Let's define "love." No, not the warm fuzzy feeling you get inside when you hold hands with a significant other.
During Bible study, something really bothered me about the response I got from the group about "love." When people have personalities that clash, or when people hurt you, should you keep your distance? Also, can you love someone but not like them?
Let's look at Jesus. After all, he is the ultimate example of love. And he showed that by dying on the cross. Not just for his disciples, not just for his followers, not just for Israel, but the entire population of the world, past present and future. And he did it willingly. He wanted to do his Father's will, which was to make a path towards salvation. It's not like he died unwillingly. He also died with compassion, for he prays that those who do not know what they're doing will be forgiven. He was very committed to this event. He had to be, since it required his life.

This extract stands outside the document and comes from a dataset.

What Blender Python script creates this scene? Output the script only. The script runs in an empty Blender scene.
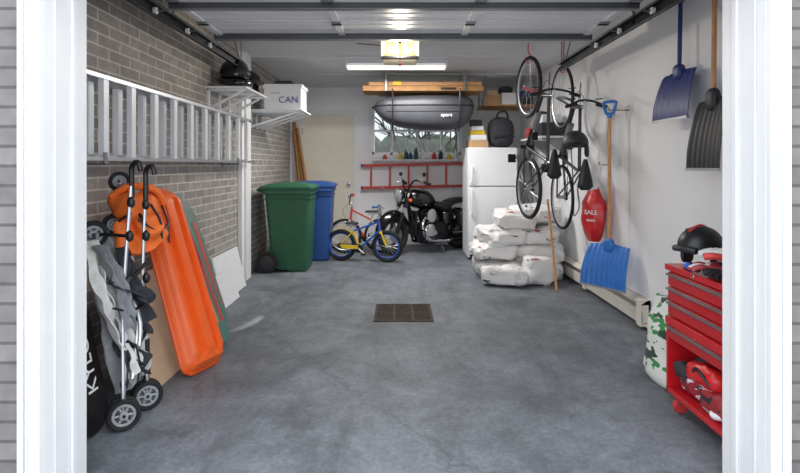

From that example alone, you can tell that love is not just a feeling. It's a commitment to someone with compassion and forgiveness. And I doubt that defines the entirety of love. I bet that sentences encompasses about 20% of the full extent of love. Now, when people say that they should distance themselves from people because they were hurt or their personalities clashed, isn't that already negating the commitment and compassion part? Even the forgiveness part of that aspect. I'm sure Jesus, being God, knew that millions of people would reject his sacrifice, not even acknowledge his existence. Nonetheless, he still died for them with love. He could have easily excluded them from the gift of grace, but he didn't.
And here's the thing about love. If you love something even if you don't like it now, you are bound to. When you're committed to something with compassion and forgiveness, you are absolutely bound to like it. How can you hate something you are so committed to?